"Building and engineering is actually a form of composing."
Dominic Coles
If you could hop into a time machine and transport yourself forward to a 23rd-century concert hall, what music would you hear -- and what would the instruments look like? From a classroom at Yale University, WNPR explored one possible future musical timeline.
Our journey to the future begins with something rooted very firmly in today: YouTube.
"Someone mentioned that it was possible to sing multiple notes, then I looked it up online and was hooked ever since," said Alexander Dubovoy, a senior at Yale studying history.
He's part of a class -- bringing students from STEM and the humanities together -- called Musical Acoustics and Instrument Design.
Dubovoy’s "YouTube fascination" was throat singing, a technique where a performer uses the resonances of the mouth and throat essentially to sing multiple pitches at once. It’s hard to do -- especially, Dubovoy said, without a teacher.
So in a lab here at Yale, he’s engineered it. Students learn how instruments create sound, and use hand tools and laser cutters ultimately to design and make their own.
Dubovoy’s instrument does something he calls hand singing. It’s essentially an accelerometer -- the thing inside your cell phone that senses directional changes -- that he re-coded to play and manipulate samples of throat singers on his computer.
As he held it up, he moved his hand -- and it sang.
Dubovoy’s music comes through computer speakers, but surrounding him are students working on an orchestra of instruments seemingly pulled from the imaginations of Isaac Asimov or Dr. Seuss.
Nearby was a deep “drone drum” capped at the top with a banjo. Its neck was blanketed on both sides with strings, which sophomore Jack Lawrence pounded and plucked. Nearby another student, Bobby Berry, fussed over an array of wine glasses he rigged onto turntables -- creating a kind of automated glass harp.
Tucked away in a corner was a large array of PVC tubes. Senior Alessandra Roubini said they’re designed to control and manipulate a sound often avoided by musicians: feedback.
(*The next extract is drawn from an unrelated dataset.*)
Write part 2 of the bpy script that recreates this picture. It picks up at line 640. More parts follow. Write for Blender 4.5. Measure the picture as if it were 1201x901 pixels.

KonradKaczmarek, one of the instructors, said from a creative side, the class is very interesting to teach.
Because, he said, for college-level music classes, "the focus is often on harmony -- theory. What are the notes you’re playing?" he said. "Whereas with this, you get to take a broader step back -- and say, you know, I don’t even care what pitch it’s going to generate -- I’m just interested in the sound. Is it going to be noisy? Is it a harmonic type of sound?"
Senior Dominic Coles said designing his own instrument with that approach in mind -- expanded his view of musical composition.
"I used to think that what composing was -- was you working in your room with a piano or an instrument, with pencil and paper - writing out notes," Coles said. "But I think … building and engineering is actually a form of composing."
For his project, Coles built a resonating box, but instead of attaching strings to it, he affixed three motors, running them at different rates to produce different pitches.
To his right was freshman Emil Ernström, who manipulated a wooden wheel he covered in rosin against three strings. The pair played a duet.
Ernström said their piece is less about notes, and more about improvised sound --- the color shift from darker, lower notes -- to higher, brighter ones.
Then there’s another instrument, whose creator, junior Eli Brown, said sounds somewhere between a steel drum and a kora. It also would fit perfectly on the cover of a 1950s pulp science fiction magazine.
The gizmo looks like a ray gun. Twenty-four strings run through a stainless steel metal hemisphere and are connected in the middle to a PVC pipe. As Brown bowed and plucked it, the sound was other-worldly.
Like most students in the class, Brown said getting the instrument up and running was a challenge. But he was having fun messing with the tunings and improvising on it. He said he normally plays trumpet and jazz. While this instrument is nothing like that, its twangy vibrations could provide a glimpse into the future of 23rd-century -- let's call it -- "space jazz."